Au cinéma, les couleurs sont l'une des meilleures manières de suggérer une émotion ou d'établir une ambiance. Pixar raffole de ce procédé. Dans Vice-Versa, chaque émotion est représentée par un personnage de nuance différente: le rouge pour la colère, le bleu pour la tristesse, etc. Dans Toy Story, les jouets passent de la chambre d'Andy, tout en tons clairs bleus et blancs à celle de Sid, noire, rouge et mal éclairée.
L'avantage que Pixar et les autres studios d'animations ont sur le cinéma en prises de vues réelles tient aux couleurs et à l'éclairage qui sont modifiables à l'envi et a posteriori, sans avoir à se soucier des lois de la physique. Seulement, à mesure que l'animation progresse, avec des milliers d'objets 3D animés et éclairés individuellement, la tâche s'avère de plus en plus complexe.
Lorsque Miguel, le héros de Coco, se rend dans le monde des morts, l'environnement est illuminé de toutes les couleurs possibles. Il est donc nécéssaire de faire contraster une palette très large de tons avec de fortes variations de luminosité.
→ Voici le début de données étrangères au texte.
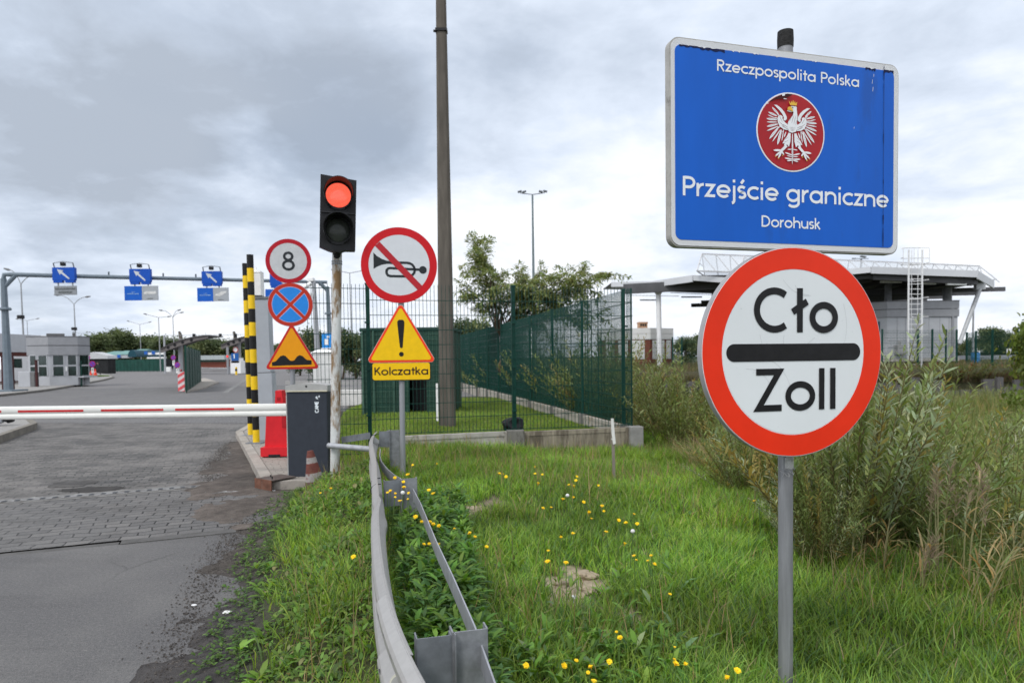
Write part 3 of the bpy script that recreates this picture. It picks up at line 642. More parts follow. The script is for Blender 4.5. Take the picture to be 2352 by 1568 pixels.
for i in range(16):
    a = -PI / 2 + r_.uniform(-1.2, 1.2); h = z0 - .03 + r_.uniform(-.022, .012); b = a + r_.uniform(-.9, .9)
    mb.bar((.0325 * math.cos(a), .0325 * math.sin(a), h), (.034 * math.cos(b), .034 * math.sin(b) - .004, h + r_.uniform(-.02, .012)), .003, .0015)
obj('paper_shred', mb, M('paper_shred', (.34, .34, .34), .8), t)
mb = MB()
for zc in (cb.z + .25, cb.z - .25, cz.z + .3, cz.z - .3):
    mb.box((0, -.012, zc - gz + .05), (.30, .045, .03), YAW); mb.ring(.036, .031, 0, .001, 16)
obj('clamp', mb, galv_d, t)
# --- blue border sign
SW, SH = 1.148, .845
t = thing('border_sign', 'large blue border crossing sign with a white eagle on a red oval', 'road sign', (cb.x - .012, cb.y - .045, cb.z - .022), YAW)
mb = MB(); mb.prism(rrect(SW, SH, .045), .0, .034); obj('rim', mb, M('sign_rim', (.40, .39, .36), .5, .3, .18, 10, .1, 60, dirt=(.2, .19, .17), dirt_amt=.3), t)
mb = MB(); mb.prism(rrect(SW - .012, SH - .012, .041), -.004, .012); obj('border', mb, M('retro_border', (.62, .63, .64), .5, 0, .05, 200, .25, 260), t)
# gather positions from the photo through the homography of the face
src_ = [(85, 55), (1668, 225), (1660, 1525), (105, 1485)]; dst_ = [(-SW / 2, SH / 2), (SW / 2, SH / 2), (SW / 2, -SH / 2), (-SW / 2, -SH / 2)]
A_ = []; B_ = []
for (u_, v_), (x_, y_) in zip(src_, dst_):
    A_ += [[u_, v_, 1, 0, 0, 0, -u_ * x_, -v_ * x_], [0, 0, 0, u_, v_, 1, -u_ * y_, -v_ * y_]]; B_ += [x_, y_]
H_ = np.append(np.linalg.solve(np.array(A_, float), np.array(B_, float)), 1).reshape(3, 3)
def hl(u_, v_): q = H_ @ np.array([u_, v_, 1.0]); return (q[0] / q[2], q[1] / q[2])
q0, q1, q2, q3 = hl(118, 115), hl(1630, 268), hl(1622, 1480), hl(140, 1437)
bw, bh = (q1[0] + q2[0] - q0[0] - q3[0]) / 2, (q0[1] + q1[1] - q2[1] - q3[1]) / 2; bc = ((q0[0] + q1[0] + q2[0] + q3[0]) / 4, (q0[1] + q1[1] + q2[1] + q3[1]) / 4)
mb = MB(); mb.prism(rrect(bw, bh, .028, c=bc), -.0055, .004); obj('face', mb, blue_sign, t)
for s_, p0, p1, cp in (('Rzeczpospolita Polska', (405, 290), (1388, 386), 78), ('Przejście graniczne', (178, 1140), (1592, 1206), 132), ('Dorohusk', (716, 1346), (1122, 1359), 77)):
    mb = MB(); a = hl(*p0); b = hl(*p1); cpm = abs(hl(p0[0], p0[1] - cp)[1] - a[1]); text(mb, s_, a[0], (a[1] + b[1]) / 2, cpm, -.0065, width=b[0] - a[0], stroke=.148); obj('lettering', mb, white_refl, t)
# weathering of the face: the seam, peeled rim at the top and scratches
mb = MB(); a = hl(1556, 235); b = hl(1550, 1470)
r_ = random.Random(2); ptsL = [(a[0] + (b[0] - a[0]) * k / 40, a[1] + (b[1] - a[1]) * k / 40) for k in range(41)]
for i in range(40):
    wdt = .0016 + .0022 * (r_.random() ** 3) + (.002 if i in (1, 2, 30, 33, 34, 37, 38) else 0)
    ribbon(mb, [ptsL[i], ptsL[i + 1]], wdt, -.0085)
for x0_, x1_, yb in ((150, 290, 125), (290, 460, 140), (1430, 1500, 250), (1560, 1625, 268)):
    n = 9; top = []; bot = []
    for k in range(n + 1):
        u_ = x0_ + (x1_ - x0_) * k / n; v_ = 115 + (u_ - 118) * .101; top.append(hl(u_, v_ - 2)); bot.append(hl(u_, v_ + 4 + r_.random() * 18 * (.5 if x0_ == 150 else 1)))
    mb.prism(top + bot[::-1], -.0066, -.006)
obj('peeled_edge', mb, M('peeled_dark', (.006, .012, .06), .7, 0, .3, 60), t)
mb = MB()
for i in range(26):
    u_ = 150 + r_.random() * 1450; v_ = 115 + (u_ - 118) * .101; a = hl(u_, v_ - 3); mb.prism([(a[0], a[1]), (a[0] + r_.uniform(.008, .03), a[1] - .001), (a[0] + .01, a[1] - r_.uniform(.002, .006))], -.0067, -.006)
for u_, v_, l_ in ((1478, 330, 28), (1482, 380, 30), (1488, 290, 20), (1352, 657, 12)):
    ribbon(mb, [hl(u_, v_), hl(u_ - 2, v_ + l_)], .0018, -.0066)
obj('scratches', mb, white_refl, t)
# --- the emblem: oval, eagle, crown
def hz(zx, zy):                                   # from the emblem crop into the face
    nx, ny = 1880 + zx * .13396, 220 + zy * .13396; return hl((nx - 1640) / .3634, (ny - 70) / .3634)
ec = hl(916, 702); er = abs(hl(916, 432)[1] - hl(916, 972)[1]) / 2; erx = abs(hl(683, 690)[0] - hl(1150, 714)[0]) / 2
mb = MB(); mb.prism([(ec[0] + erx * math.cos(2 * PI * i / 64), ec[1] + er * math.sin(2 * PI * i / 64)) for i in range(64)], -.0068, -.004); em = obj('emblem', mb, white_refl, t)
mb = MB(); mb.prism([(ec[0] + (erx - .006) * math.cos(2 * PI * i / 64), ec[1] + (er - .006) * math.sin(2 * PI * i / 64)) for i in range(64)], -.0078, -.0064); obj('emblem_field', mb, M('emblem_red', (.36, .012, .018), .42, 0, .08, 10), em)
ax = hz(705, 800)[0]
EY = [-.0082]
def ey(): EY[0] -= .00006; return EY[0]
def lens(p, q, w_, mir=True, mb=None, w2=.5):
    a, b = hz(*p), hz(*q); a, b = Vector(a), Vector(b); d = b - a; n = Vector((-d.y, d.x)).normalized() * w_ * .00013 * 1.28
    prof = [(0, 0), (.12, .55), (.3, .95), (.5, 1), (.75, .8), (1, .45)]
    o = [a + d * s_ + n * (k / 2) for s_, k in prof] + [a + d * s_ - n * (k / 2) for s_, k in prof[::-1][:-1]]
    for s_ in ((1, -1) if mir else (1,)):
        pts = [((v.x if s_ > 0 else 2 * ax - v.x), v.y) for v in o]
        y = ey(); n_ = len(pts); 
        mb.add([(c[0], y, c[1]) for c in pts], [tuple(range(n_)) if s_ > 0 else tuple(range(n_))[::-1]])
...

Salle de projection futuriste
Pour réussir ces fines prouesses, explique le journaliste Adam Rogers dans un extrait de son livre Full Spectrum publié par Wired, le studio d'animation dispose d'une salle de projection très spéciale, dotée d'un projecteur fait sur-mesure.
Les projecteurs Dolby Cinema des salles grand public les mieux équipées disposent d'une paire d'objectifs projetant chacun trois rayons lumineux bleu, rouge et vert. Le projecteur de Pixar projette quant à lui six rayons de six couleurs primaires depuis une seule et unique source. Il dispose en outre d'une impressionnante gamme dynamique (le rapport entre le sombre le plus profond et la lumière la plus éclatante) dix fois plus élevée que celle d'un cinéma classique.
Cette technologie permet de modifier très subtilement l'éclairage et les teintes des décors en 3D. Mais les cinémas classiques ne sont aujourd'hui pas encore en mesure de rendre fidèlement les couleurs telles qu'elles apparaissent dans cette salle de projection expérimentale.
Selon Poppy Crum, une neurologue employée par Dolby, une fois que ce type de technologie sera adoptée par le grand public, la puissance de ces couleurs provoquera des réactions psychologiques qui «augmenteront l'expérience émotionnelle entière du cinéma». Des images d'incendies pourront par exemple provoquer automatiquement une sensation de chaleur chez le spectateur.
Attention toutefois aux effets d'annonce. IMAX, Dolby Atmos, 4DX, HFR, Light Vibes: ce ne serait pas la première fois que les cinémas et studios tentent de vendre une technologie révolutionnaire qui ne bouleverse pas l'industrie à la hauteur de leurs promesses –exception faite du prix des tickets d'entrée.
Le projet ne s'arrête pas là, renchérit Crum. L'intensité des couleurs permettrait, selon elle, de jouer sur la rémanence et de créer, à l'envi, des illusions d'optiques et des tons jamais vus auparavant. Et que l'on ne pourra expérimenter nulle part ailleurs.
Avec les bonnes méthodes, exposer l'œil à ces couleurs permettrait, après leur disparition, de continuer à faire percevoir au spectateur une image que le projecteur n'a pas générée: ce sont les arcanes neurologiques propres à chaque individu qui seront à l'origine de ce spectacle mental, intime et unique.